The learning rate — the step size — is the single most important knob. Too high and training diverges into nonsense; too low and it crawls or gets stuck. Real training uses a schedule: warm up the learning rate, then decay it.

Batches, epochs, and steps

You don’t feed the whole dataset in at once — it wouldn’t fit in memory.

• Batch — a small group of examples (e.g. 32) processed together.
• Step — one forward + backward pass on one batch; parameters update once.
• Epoch — one full pass over the entire training dataset.

for epoch in range(epochs):
    for batch in dataloader:          # one step per batch
        preds = model(batch.inputs)
        loss  = loss_fn(preds, batch.labels)
        loss.backward()               # backprop: compute gradients
        optimizer.step()              # apply the update
        optimizer.zero_grad()         # reset for the next batch

Batch size trades off speed and stability: larger batches use the GPU more efficiently but need more memory and can generalize slightly worse.

Regularization: fighting overfitting

Deep networks have enough capacity to memorize their training data. Regularization keeps them honest:

• Dropout — randomly switch off a fraction of neurons each step, so the network can’t lean on any single one. The most common technique.
• Weight decay — gently push weights toward zero, discouraging overly complex fits.
• Early stopping — watch validation loss; stop when it starts rising even as training loss keeps falling.
• Data augmentation — expand the dataset with realistic variations (crop, rotate, paraphrase) so the model sees more diversity.

The signal to watch

Plot training loss and validation loss together. Both falling: good. Training falling while validation rises: overfitting — regularize or stop. Both stuck high: underfitting — train longer or use a bigger model.

Hyperparameters

Parameters are learned; hyperparameters are chosen by you before training: learning rate, batch size, number of layers, dropout rate, number of epochs. Tuning them is empirical — you try combinations and compare validation scores. Start from known-good defaults and change one thing at a time.

Why GPUs

Training is billions of matrix multiplications. A CPU has a few dozen powerful cores built for sequential work; a GPU has thousands of simpler cores built for doing the same operation on lots of data at once — exactly the shape of neural network math.

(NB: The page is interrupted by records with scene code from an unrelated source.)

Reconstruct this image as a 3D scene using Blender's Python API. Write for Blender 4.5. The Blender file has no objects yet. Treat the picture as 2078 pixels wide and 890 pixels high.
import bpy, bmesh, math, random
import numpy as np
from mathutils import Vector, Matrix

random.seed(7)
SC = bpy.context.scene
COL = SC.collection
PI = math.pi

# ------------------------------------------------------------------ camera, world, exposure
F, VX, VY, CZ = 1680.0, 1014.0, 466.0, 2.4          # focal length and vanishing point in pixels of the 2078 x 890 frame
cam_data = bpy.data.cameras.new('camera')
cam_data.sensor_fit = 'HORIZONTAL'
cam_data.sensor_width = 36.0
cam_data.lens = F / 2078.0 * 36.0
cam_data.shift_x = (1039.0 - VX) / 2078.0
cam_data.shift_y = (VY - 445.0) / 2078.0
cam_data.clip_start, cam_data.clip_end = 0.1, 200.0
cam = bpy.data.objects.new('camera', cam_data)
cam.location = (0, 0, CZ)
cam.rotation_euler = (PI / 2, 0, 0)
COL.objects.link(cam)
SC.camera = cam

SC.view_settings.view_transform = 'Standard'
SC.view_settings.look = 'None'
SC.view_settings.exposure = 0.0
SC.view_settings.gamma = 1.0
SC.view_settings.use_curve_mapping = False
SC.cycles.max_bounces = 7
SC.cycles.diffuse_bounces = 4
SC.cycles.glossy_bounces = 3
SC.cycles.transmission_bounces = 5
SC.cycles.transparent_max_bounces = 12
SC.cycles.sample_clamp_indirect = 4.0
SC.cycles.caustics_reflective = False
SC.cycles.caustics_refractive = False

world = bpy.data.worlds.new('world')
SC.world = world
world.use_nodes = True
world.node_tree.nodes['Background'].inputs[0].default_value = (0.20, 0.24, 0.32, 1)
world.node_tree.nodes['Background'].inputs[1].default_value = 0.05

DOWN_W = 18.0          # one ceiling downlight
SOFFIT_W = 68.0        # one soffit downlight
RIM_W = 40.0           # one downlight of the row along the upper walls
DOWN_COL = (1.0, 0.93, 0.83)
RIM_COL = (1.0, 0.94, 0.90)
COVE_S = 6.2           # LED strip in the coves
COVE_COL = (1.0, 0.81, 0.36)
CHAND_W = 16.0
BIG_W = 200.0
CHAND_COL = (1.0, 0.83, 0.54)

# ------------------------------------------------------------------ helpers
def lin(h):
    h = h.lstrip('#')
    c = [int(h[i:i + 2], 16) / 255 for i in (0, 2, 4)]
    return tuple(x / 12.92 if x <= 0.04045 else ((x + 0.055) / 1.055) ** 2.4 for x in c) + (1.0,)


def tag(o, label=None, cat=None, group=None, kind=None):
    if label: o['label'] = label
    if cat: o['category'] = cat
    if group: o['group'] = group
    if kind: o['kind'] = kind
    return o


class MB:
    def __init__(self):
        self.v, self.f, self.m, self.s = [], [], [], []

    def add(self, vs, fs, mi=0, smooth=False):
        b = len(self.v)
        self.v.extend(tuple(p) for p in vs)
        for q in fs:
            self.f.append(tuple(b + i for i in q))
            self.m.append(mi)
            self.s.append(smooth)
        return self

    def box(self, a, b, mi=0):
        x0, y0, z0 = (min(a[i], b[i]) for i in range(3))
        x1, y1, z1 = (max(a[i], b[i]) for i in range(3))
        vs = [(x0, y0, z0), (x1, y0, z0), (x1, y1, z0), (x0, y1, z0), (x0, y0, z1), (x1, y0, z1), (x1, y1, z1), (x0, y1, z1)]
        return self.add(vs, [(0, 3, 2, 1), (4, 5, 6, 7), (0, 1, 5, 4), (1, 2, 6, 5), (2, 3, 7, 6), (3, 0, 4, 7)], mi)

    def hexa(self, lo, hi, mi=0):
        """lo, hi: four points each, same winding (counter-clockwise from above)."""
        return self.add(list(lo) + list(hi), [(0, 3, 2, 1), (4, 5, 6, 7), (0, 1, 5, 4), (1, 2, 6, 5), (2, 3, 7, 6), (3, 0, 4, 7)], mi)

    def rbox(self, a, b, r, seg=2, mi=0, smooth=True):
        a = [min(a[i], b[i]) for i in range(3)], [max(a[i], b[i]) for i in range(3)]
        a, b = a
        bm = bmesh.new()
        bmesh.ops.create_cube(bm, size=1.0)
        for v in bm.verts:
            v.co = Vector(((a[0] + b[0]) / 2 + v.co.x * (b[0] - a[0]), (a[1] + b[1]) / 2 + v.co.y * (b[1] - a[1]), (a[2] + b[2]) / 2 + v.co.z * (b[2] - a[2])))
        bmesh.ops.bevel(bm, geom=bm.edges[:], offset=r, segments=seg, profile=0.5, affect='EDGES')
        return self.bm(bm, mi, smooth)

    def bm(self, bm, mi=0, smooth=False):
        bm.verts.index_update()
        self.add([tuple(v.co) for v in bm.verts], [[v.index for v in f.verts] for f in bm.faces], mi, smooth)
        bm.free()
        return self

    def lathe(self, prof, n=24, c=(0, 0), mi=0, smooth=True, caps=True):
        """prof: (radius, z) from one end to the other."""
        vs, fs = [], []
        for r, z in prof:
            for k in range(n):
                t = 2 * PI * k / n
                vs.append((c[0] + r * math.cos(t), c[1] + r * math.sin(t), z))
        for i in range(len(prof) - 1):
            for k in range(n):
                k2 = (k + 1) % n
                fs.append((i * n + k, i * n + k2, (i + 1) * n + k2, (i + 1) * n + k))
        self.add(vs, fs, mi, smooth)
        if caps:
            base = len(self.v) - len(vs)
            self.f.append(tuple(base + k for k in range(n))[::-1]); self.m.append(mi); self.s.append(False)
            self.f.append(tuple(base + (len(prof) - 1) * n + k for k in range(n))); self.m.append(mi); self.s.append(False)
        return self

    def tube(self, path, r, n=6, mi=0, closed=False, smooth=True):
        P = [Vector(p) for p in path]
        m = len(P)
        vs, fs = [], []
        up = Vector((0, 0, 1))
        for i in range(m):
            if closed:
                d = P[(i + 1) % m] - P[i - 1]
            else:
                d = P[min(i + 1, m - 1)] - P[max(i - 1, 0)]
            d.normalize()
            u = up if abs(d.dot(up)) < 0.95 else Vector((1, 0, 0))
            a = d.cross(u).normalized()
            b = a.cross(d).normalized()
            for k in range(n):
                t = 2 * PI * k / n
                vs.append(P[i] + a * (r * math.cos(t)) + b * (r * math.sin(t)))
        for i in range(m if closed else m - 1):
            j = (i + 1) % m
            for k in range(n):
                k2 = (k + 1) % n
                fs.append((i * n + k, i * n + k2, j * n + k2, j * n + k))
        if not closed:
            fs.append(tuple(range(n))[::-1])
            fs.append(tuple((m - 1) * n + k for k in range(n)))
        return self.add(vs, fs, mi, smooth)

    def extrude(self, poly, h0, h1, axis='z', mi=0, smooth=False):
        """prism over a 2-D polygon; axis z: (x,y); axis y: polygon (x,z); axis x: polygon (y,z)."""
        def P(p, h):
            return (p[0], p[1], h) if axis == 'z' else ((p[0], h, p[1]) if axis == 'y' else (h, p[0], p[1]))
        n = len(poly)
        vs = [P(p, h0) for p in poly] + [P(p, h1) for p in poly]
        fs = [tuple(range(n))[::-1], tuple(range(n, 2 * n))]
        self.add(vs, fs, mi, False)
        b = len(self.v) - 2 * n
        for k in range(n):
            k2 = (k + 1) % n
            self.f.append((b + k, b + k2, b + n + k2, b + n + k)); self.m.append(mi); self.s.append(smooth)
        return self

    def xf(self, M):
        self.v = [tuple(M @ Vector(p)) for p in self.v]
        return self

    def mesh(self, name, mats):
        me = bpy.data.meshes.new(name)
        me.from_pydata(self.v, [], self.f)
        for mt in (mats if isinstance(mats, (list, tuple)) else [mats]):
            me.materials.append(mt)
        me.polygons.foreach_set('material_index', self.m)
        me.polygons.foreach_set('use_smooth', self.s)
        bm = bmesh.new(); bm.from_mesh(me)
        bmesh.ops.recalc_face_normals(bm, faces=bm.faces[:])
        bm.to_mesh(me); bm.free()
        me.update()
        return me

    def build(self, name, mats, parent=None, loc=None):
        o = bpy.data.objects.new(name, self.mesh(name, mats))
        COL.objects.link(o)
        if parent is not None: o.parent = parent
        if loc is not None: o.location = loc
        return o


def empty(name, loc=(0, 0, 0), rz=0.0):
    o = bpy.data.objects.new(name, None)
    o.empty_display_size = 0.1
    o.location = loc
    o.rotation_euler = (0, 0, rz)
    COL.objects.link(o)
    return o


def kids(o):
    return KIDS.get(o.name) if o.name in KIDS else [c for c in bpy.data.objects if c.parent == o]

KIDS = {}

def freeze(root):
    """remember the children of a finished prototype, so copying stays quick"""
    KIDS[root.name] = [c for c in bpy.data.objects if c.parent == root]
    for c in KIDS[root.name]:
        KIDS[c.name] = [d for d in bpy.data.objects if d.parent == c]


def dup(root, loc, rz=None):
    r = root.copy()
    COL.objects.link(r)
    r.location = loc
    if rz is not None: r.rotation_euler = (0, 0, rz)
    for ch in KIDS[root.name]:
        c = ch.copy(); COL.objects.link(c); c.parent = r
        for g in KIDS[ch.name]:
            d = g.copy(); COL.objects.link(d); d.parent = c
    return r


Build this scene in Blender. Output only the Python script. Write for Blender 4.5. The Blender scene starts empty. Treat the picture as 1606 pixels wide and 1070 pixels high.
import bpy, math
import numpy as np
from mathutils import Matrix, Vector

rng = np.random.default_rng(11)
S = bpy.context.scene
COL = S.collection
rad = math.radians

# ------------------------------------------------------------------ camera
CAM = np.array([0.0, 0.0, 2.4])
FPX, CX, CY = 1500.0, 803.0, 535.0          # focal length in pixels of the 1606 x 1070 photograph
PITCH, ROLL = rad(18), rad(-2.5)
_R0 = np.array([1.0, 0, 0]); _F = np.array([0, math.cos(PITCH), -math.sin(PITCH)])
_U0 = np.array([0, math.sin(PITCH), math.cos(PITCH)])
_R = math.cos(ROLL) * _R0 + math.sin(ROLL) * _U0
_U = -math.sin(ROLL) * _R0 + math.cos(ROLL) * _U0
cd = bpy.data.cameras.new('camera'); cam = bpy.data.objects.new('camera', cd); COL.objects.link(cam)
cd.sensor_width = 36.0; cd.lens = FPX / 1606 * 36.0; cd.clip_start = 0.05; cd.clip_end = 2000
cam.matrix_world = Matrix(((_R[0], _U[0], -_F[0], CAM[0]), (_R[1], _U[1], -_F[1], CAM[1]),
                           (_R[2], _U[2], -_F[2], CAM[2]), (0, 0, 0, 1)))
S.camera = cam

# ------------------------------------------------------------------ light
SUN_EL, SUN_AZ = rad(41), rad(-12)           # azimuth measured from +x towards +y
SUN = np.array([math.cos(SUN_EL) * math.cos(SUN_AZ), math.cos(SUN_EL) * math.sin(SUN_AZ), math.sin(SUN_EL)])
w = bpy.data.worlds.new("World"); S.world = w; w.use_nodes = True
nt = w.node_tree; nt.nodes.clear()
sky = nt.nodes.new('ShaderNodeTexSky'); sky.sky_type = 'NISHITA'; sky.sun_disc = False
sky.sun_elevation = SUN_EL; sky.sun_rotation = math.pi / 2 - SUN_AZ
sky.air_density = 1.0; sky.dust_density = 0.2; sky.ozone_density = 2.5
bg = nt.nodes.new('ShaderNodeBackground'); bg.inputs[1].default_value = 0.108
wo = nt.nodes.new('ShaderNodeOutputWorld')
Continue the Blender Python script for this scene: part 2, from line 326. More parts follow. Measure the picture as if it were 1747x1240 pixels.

The practical limit is usually memory. The GPU must hold the model parameters, the gradients, the optimizer state, and every forward-pass intermediate — simultaneously. Run out of GPU memory and training stops. This is why large models are trained across many GPUs at once, and it’s the central constraint of AI Infrastructure.

Key takeaways

Backpropagation computes a per-parameter gradient by working backward from the loss; the optimizer (usually AdamW) applies it. Training proceeds in batches, steps, and epochs. Regularization — dropout, weight decay, early stopping — prevents memorization. Hyperparameters are tuned empirically. GPUs are mandatory because the work is massively parallel matrix math, and GPU memory is the ceiling on model size.